Manusmriti with the Commentary of Medhatithi

by Ganganatha Jha | 1920 | 1,381,940 words | ISBN-10: 8120811550 | ISBN-13: 9788120811553

This is the English translation of the Manusmriti, which is a collection of Sanskrit verses dealing with ‘Dharma’, a collective name for human purpose, their duties and the law. Various topics will be dealt with, but this volume of the series includes 12 discourses (adhyaya). The commentary on this text by Medhatithi elaborately explains various t...

Sanskrit text, Unicode transliteration and English translation by Ganganath Jha:

राज्ञः प्रख्यातभाण्डानि प्रतिषिद्धानि यानि च ।
ताणि निर्हरतो लोभात् सर्वहारं हरेन्नृपः ॥ ३९९ ॥

rājñaḥ prakhyātabhāṇḍāni pratiṣiddhāni yāni ca |
tāṇi nirharato lobhāt sarvahāraṃ harennṛpaḥ || 399 ||

Those commodities that have been proclaimed as the ‘king’s monopoly,’ and those that are forbidden,—if any one, through greed, exports these, the king shall confiscate all his property.—(399)

 

Medhātithi’s commentary (manubhāṣya):

Those commodities that have been ‘proclaimed’ to belong to the king’s monopoly,—e.g. elephants in the eastern countries, saffron, silks and woolens in Kaśmir, horses among the western countries, precious stones, pearls, etc., among the southern countries; in fact such articles as are easily obtainable in the dominions of the king concerned, but rare in other countries.
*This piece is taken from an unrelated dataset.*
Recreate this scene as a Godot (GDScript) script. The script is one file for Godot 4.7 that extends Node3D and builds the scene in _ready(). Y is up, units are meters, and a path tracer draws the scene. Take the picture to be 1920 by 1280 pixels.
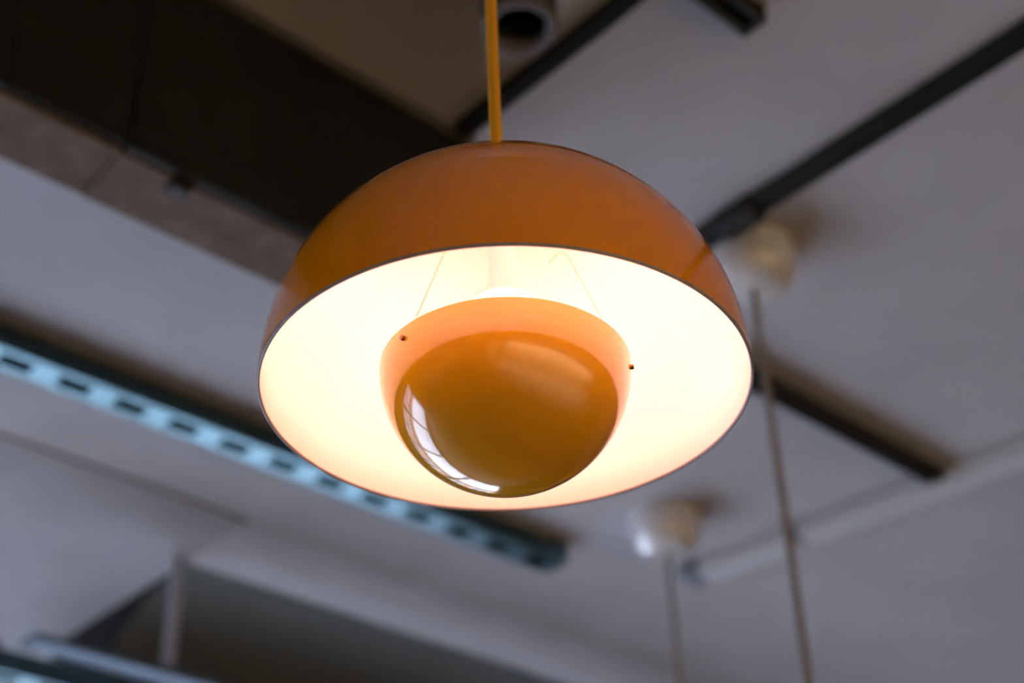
extends Node3D
# A shop ceiling seen from below: one orange pendant lamp in focus, daylight from a window wall beyond.
# World axes: the room is square to x and z; the window wall lies towards -z; floor y = 0, ceiling y = 2.8.

const H := 2.8                                     # ceiling height
const EYE := Vector3(0, 1.6, 0)
const LAMP := Vector3(0.4002, 1.9703, -0.4344)     # centre of the rim of the lamp's shade
const SHADE_R := 0.115
const SHADE_H := 0.1153
const SHADE_N := 2.1435                            # superellipse exponent of the shade's profile
const BOWL_R := 0.0594
const BOWL_Y := 0.0134

var M := {}


func _ready() -> void:
	# ---------------------------------------------------------------- camera
	var cam := Camera3D.new()
	cam.name = "camera"
	cam.transform = Transform3D(Basis(Vector3(0.74233, -0.02443, 0.66959), Vector3(-0.36086, 0.82745, 0.43025), Vector3(-0.56456, -0.56101, 0.60542)).orthonormalized(), EYE)
	cam.near = 0.05
	cam.far = 200.0
	var lens := CameraAttributesPhysical.new()
	lens.frustum_near = 0.05
	lens.frustum_far = 200.0
	lens.frustum_focus_distance = 0.672
	lens.exposure_aperture = 5.5
	lens.frustum_focal_length = 50.0
	cam.attributes = lens
	add_child(cam)
	# the frame is 1920 x 1280 and the focal length 2800 of its pixels: half the height is 640 / 2800
	cam.projection = Camera3D.PROJECTION_FRUSTUM
	cam.size = 2.0 * 0.05 * 640.0 / 2800.0
	cam.frustum_offset = Vector2.ZERO
	# ---------------------------------------------------------------- sky and exposure
	var sky_mat := ProceduralSkyMaterial.new()
	sky_mat.sky_top_color = Color(0.76, 0.81, 0.89)
	sky_mat.sky_horizon_color = Color(0.91, 0.92, 0.95)
	sky_mat.ground_bottom_color = Color(0.36, 0.36, 0.38)
	sky_mat.ground_horizon_color = Color(0.46, 0.49, 0.54)
	var sky := Sky.new()
	sky.sky_material = sky_mat
	var env := Environment.new()
	env.background_mode = Environment.BG_SKY
	env.sky = sky
	env.background_energy_multiplier = 26.5
	env.tonemap_mode = Environment.TONE_MAPPER_LINEAR
	env.tonemap_exposure = 1.0
	env.sdfgi_enabled = true
	env.ssao_enabled = true
	env.ssil_enabled = true
	var we := WorldEnvironment.new()
	we.name = "world"
	we.environment = env
	add_child(we)

	materials()
	room()
	ceiling_fittings()
	lamps()
	added_wall_washer()
	street_building()


# ==================================================================== materials
func mat(color: Color, rough: float, metal := 0.0, noise_scale := 0.0, noise_amount := 0.0, seed_ := 1) -> StandardMaterial3D:
	var m := StandardMaterial3D.new()
	m.albedo_color = color
	m.roughness = rough
	m.metallic = metal
	if noise_scale > 0.0:
		var n := FastNoiseLite.new()
		n.seed = seed_
		n.frequency = 0.02
		n.fractal_octaves = 4
		var t := NoiseTexture2D.new()
		t.width = 256
		t.height = 256
		t.seamless = true
		t.noise = n
		var g := Gradient.new()
		g.set_color(0, Color(1, 1, 1) * (1.0 - noise_amount) + Color(0, 0, 0, 1))
		g.set_color(1, Color(1, 1, 1))
		t.color_ramp = g
		m.albedo_texture = t
		m.uv1_triplanar = true
		m.uv1_world_triplanar = true
		m.uv1_scale = Vector3.ONE * noise_scale
	return m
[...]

Kings come to a mutual understanding among themselves regarding all such commodities.

Forbidden’—i.e., those in regard to which the king has ordered that they should not he exported outside his dominions; e.g. during famines, the exporting of food-grains is prohibited.

Through greed,’—if some one exports for sale such commodities to other countries, the king shall confiscate all his property.
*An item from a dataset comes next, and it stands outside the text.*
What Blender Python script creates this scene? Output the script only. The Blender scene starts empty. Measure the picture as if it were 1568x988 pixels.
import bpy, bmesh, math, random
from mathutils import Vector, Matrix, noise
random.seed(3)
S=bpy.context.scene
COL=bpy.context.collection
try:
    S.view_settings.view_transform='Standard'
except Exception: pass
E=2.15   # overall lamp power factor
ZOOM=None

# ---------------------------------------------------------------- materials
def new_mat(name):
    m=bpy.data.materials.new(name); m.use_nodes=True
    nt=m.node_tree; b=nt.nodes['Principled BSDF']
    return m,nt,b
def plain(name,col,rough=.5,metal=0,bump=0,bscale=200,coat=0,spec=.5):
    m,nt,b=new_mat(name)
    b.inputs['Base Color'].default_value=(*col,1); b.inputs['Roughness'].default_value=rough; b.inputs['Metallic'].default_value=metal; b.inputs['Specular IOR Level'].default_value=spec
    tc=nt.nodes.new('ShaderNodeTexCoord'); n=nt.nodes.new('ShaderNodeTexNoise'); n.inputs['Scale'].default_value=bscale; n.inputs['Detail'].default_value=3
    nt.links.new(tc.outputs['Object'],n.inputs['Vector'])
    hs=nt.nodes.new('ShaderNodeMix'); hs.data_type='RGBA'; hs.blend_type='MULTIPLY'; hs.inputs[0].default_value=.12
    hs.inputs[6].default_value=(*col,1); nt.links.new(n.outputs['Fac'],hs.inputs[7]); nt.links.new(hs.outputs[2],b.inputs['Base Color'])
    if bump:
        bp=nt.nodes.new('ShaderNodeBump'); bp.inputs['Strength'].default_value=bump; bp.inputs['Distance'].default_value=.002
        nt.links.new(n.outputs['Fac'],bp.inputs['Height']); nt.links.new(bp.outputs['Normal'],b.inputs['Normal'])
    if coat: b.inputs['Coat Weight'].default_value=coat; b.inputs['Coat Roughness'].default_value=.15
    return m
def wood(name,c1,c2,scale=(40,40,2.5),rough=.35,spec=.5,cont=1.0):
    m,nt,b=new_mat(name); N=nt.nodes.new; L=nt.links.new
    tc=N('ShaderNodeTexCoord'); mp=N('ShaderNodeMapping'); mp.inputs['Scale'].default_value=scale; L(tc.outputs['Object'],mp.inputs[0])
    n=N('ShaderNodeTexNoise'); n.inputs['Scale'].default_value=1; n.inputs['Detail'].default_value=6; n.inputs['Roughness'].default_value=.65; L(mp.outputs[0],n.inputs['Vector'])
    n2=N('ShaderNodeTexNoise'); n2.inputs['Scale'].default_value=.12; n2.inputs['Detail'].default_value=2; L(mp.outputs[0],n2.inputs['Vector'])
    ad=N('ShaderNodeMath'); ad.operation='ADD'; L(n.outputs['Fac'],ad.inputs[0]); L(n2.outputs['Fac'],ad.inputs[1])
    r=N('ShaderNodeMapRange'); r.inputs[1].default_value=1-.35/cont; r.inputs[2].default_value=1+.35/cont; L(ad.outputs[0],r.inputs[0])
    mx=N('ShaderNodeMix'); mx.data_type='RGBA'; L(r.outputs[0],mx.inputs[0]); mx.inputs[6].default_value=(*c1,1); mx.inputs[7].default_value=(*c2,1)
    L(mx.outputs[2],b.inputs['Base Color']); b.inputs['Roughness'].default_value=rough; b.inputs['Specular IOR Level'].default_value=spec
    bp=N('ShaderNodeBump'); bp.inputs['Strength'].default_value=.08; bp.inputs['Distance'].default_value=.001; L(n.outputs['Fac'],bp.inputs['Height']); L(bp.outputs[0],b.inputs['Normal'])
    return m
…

This punishment is meant for one who does the exporting with a view to profiteering, if they are carried for being presented to a foreign king, then the punishment shall be severer in the form of imprisonment and other forms of corporeal punishment.—(399)

 

Explanatory notes by Ganganath Jha

This verse is quoted in Vivādaratnākara (p. 300), which adds the following notes:—Those objects that are specially fit for a king’s use—such as large elephants, and so forth—as also those the export of which is prohibited, such as grains and other things difficult to obtain in the country, and hence not to be sold to foreign countries,—if, through greed, merchants should export such articles to foreign countries, they should have all their property confiscated by the king, i.e., he should take away all that the man may have earned over the commodity.
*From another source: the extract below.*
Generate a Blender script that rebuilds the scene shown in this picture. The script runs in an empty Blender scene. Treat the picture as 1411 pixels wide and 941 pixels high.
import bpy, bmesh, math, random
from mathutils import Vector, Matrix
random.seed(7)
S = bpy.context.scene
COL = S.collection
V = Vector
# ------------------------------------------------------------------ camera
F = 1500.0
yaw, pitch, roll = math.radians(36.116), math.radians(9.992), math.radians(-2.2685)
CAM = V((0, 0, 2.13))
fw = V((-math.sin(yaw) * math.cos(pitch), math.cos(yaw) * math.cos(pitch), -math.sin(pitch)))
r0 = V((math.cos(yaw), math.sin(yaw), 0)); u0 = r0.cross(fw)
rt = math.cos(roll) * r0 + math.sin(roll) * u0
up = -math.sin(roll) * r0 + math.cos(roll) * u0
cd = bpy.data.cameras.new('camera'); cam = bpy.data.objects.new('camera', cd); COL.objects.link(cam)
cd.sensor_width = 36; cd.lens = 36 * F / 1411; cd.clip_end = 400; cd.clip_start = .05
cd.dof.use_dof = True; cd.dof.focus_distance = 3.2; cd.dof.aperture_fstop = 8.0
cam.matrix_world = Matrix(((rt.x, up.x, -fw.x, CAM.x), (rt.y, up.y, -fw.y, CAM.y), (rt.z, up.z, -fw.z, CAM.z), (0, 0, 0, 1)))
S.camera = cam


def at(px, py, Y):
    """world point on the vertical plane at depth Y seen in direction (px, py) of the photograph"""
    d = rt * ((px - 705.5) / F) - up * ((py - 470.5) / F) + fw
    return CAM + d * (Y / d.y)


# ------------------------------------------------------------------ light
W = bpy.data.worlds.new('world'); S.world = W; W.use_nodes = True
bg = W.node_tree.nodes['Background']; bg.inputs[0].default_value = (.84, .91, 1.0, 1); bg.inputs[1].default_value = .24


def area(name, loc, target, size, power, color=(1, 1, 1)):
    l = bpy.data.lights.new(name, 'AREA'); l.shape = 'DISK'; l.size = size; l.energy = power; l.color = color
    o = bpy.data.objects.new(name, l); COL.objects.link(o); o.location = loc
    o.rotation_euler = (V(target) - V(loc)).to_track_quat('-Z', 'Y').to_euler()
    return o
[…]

It is quoted in Aparārka (p. 817); and again on p. 834;—in Vīramitrodaya (Rājanīti, p. 174);—in Vyavahāra-Bālambhaṭṭī (p. 954);—and in Vivādacintāmaṇi, (p. 119), which has the following explanation—‘Such elephants, horses and other things as are fit for the king only,—and things of which all buying and selling have been prohibited by the king,—if any one sells these in open defiance of the royal command, all that he obtains by this selling should be confiscated by the king.’

 

Comparative notes by various authors

Viṣṇu (5.130).—‘He who sells a commodity on which the King has laid an embargo, shall have it confiscated.’

Yājñavalkya (2.261).—‘If anything is sold of which the sale has been prohibited or which is fit for the King’s own use, shall go to the King.’

Śaṅkha-Likhita (Vivādaratnākara, p. 301).—‘On selling a forbidden commodity, one shall have his limbs cut off.’